仕事に復帰しておよそ一月経った。
昼間は自営の夫が仕事の傍らぴぃなを見ていてくれる。
つたい歩きができるようになって動きたい盛り、さらに後追いが始まって、目が離せないぴぃな。
もともと気が短くうるさいのが大嫌い、加えておっぱいという最終兵器を持たないパパとどうやって過ごすのか、心配で心配で初めの頃は仕事を早めに切り上げて帰宅したりもしたのだが、どうやらそれは杞憂だったよう。
夫なりに色々工夫をして、べったり寄り添うのではない、私とはまた違った親子関係を構築してきているようだ。
私の前では赤ちゃんのぴぃなだけど、夫の前では小さな大人。
言葉を持たず泣くしかないのだから泣いたっていいじゃない、赤ちゃんだもの。
ただただ抱っこして欲しい時もあるよね、赤ちゃんだもの。いいよ、いっぱい抱っこしてあげる。
腕の中で花のように笑っていてさえくれれば、腕のしびれもトイレもご飯も、苦でもなく我慢できる母親は、その日のご機嫌次第でいじれて泣くのを、抱っことおっぱいでさっさと黙らせてしまう。放っておけば火の付いたように泣き続けるのが目に見えているのだもの。
だが夫は決して抱かず、でも離れず、耳をつんざくような泣き声の隣で、じっと諭し続けるのだ。泣いてもなにも変わらないよ、って。そうなると根比べ。ぴぃながいくら意地っ張りだといっても夫には敵わない。最後には自分で”泣くこと”から気を逸らせてくれるおもちゃなり遊びなりをみつけて自力で泣き止む。そこで初めて思いっきり抱っこする。頑張ったね、自分で泣き止んで偉いねって。(そして独り言「パパも頑張ったんだよ」って。)
違いは「駄目」の教育にも現れている。まだ7ヶ月、駄目って言ったって分からないのだから触って欲しくない物は予め隠しておく私に対して、リモコンでもティッシュペーパーでも危なくない限りはそこに置いたまま、「駄目」を繰り返し繰り返し教える夫。ぴぃなは怒られる意味が分からないから機嫌が悪くなる。いじれる。
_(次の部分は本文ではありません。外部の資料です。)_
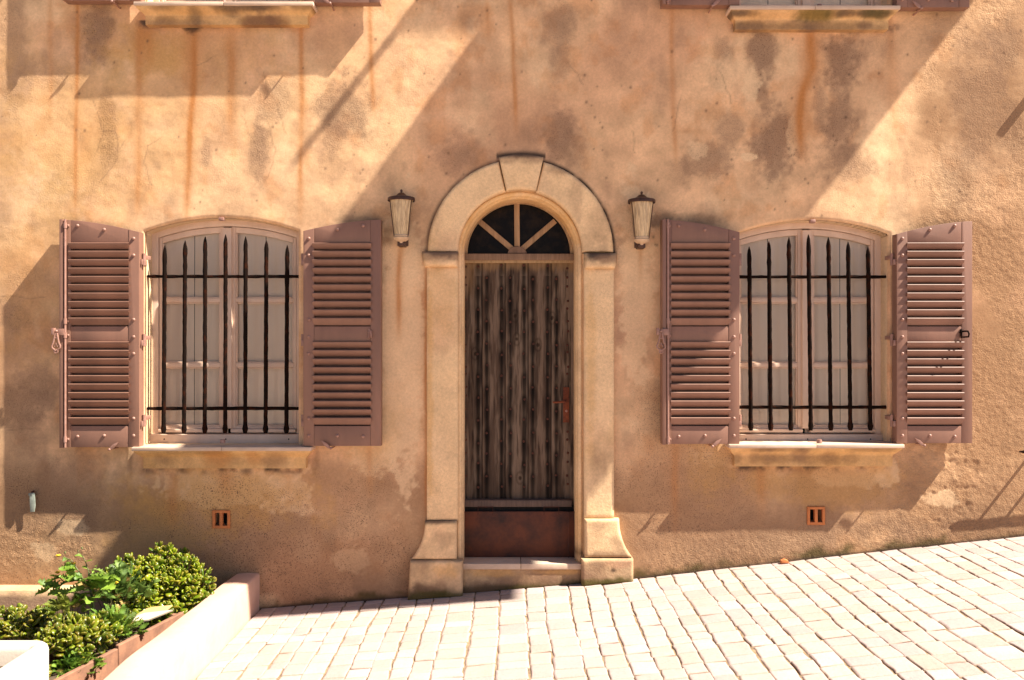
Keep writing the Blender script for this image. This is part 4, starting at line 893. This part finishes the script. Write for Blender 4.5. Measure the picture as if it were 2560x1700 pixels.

少なくとも小さいうちは自由に遊ばせてあげた方がいいと思う私と、「駄目を教える場」を重視する夫。これも夫婦の方針は分かれたのだけど、結局ぴぃなは「机の上には手を伸ばさない」を学んで夫に軍配が上がった。
私とは違うやり方。接し方。こんな小さいのに、と思わないでもないけれど、夫は夫なりの方針を守って立派にパパをやっている。
とはいえさすがに丸一日ぴぃなの相手は疲れるのだろう。私が帰宅するなりほっとしたようにさっさとぴぃなを押しつけて自室に向かう夫。「ごめん、一人の時間」が口癖になった。
私には先回りして居心地を整える自己犠牲があり、夫には根気と忍耐がある。
そして多分、夫には早く自立して欲しいという下心があり、私にはいつまでも赤ちゃんでいて欲しいという欲求がある。
反対の二人の間で、今日もぴぃなは頑張っている。
頑張ったねって一晩中抱っこして添い寝するのはまだまだママの特権。